Sunday, September 14, 2008

The “World’s Other Three Billion” People May Soon Have Broadband Internet

Sources:

Financial Times 1
Financial Times 2
New York Times

An ambitious project headed by Greg Wyler, a U.S.-based technology entrepreneur, seeks to offer high-speed internet access to the world’s poorest regions, the majority of which are in Africa. The project is called O3b, which is a reference to the three billion people who still have no internet access, and is backed by Google, Liberty Global cable group, and HSBC’s private equity group. The investors have thus far contributed $65 million of the estimated $750 million needed to complete the project.

The goal of O3b is to launch 16 low-earth orbit satellites that will bring high-speed internet access to places in Africa and other emerging markets. This will be a new type of telecommunication method. The United States and other developed nations use underground fiber-optic cables to provide high-speed internet access, but this method is not commercially viable in Africa.
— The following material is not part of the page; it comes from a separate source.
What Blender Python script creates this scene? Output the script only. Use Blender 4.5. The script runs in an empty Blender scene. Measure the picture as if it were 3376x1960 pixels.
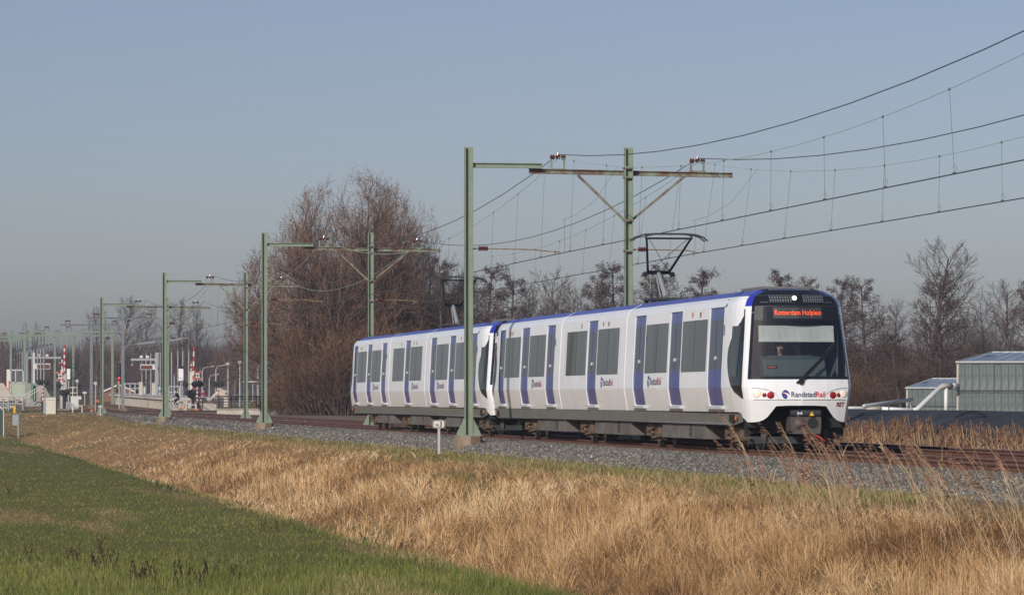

The cost of high-speed access in Africa is almost 20 times more expensive than in the U.S.

O3b’s satellite system will sharply reduce the cost of high speed internet access. Instead of having to lay hundreds of thousands of miles of underground fiber-optic cables in Africa, computer and mobile phone users will send their data to local cell phone towers which will in turn send the data to O3b’s satellites. The satellites will receive the data and then send it to other cell phone towers or to established fiber-optic networks in the developed world. Because it is much cheaper to build cellular towers than it is to lay underground cables, the cost of internet access will be much lower. Additionally, cell phone towers are already being constructed in large numbers in many remote places throughout the world and mobile phone use in Africa is growing at a rate of 60 percent annually.

The O3b satellite system will only serve as an intermediary, however, and will not be the company to actually provide the internet access. Companies in Africa will be the ones to develop the local cellular tower networks and provide the access to the people. This offers opportunities for entrepreneurs to get involved early in an industry that has vast potential. The O3b satellite system is set to be up and running by 2010.

Questions:
1) Will the advent of inexpensive internet access help provide political stability and increased government transparency to African countries?
2) In many emerging markets, consumers are skipping expensive personal computers and are instead purchasing mobile technology to access the internet. Will the O3b make this trend more likely in Africa? Is this a good trend?
3) Because O3b is not directly providing the high-speed access, the companies who invest in cellular towers will have a more direct impact on the price of the access. Should O3b be worried about the local providers charging high access fees or will competition between local providers help keep prices down?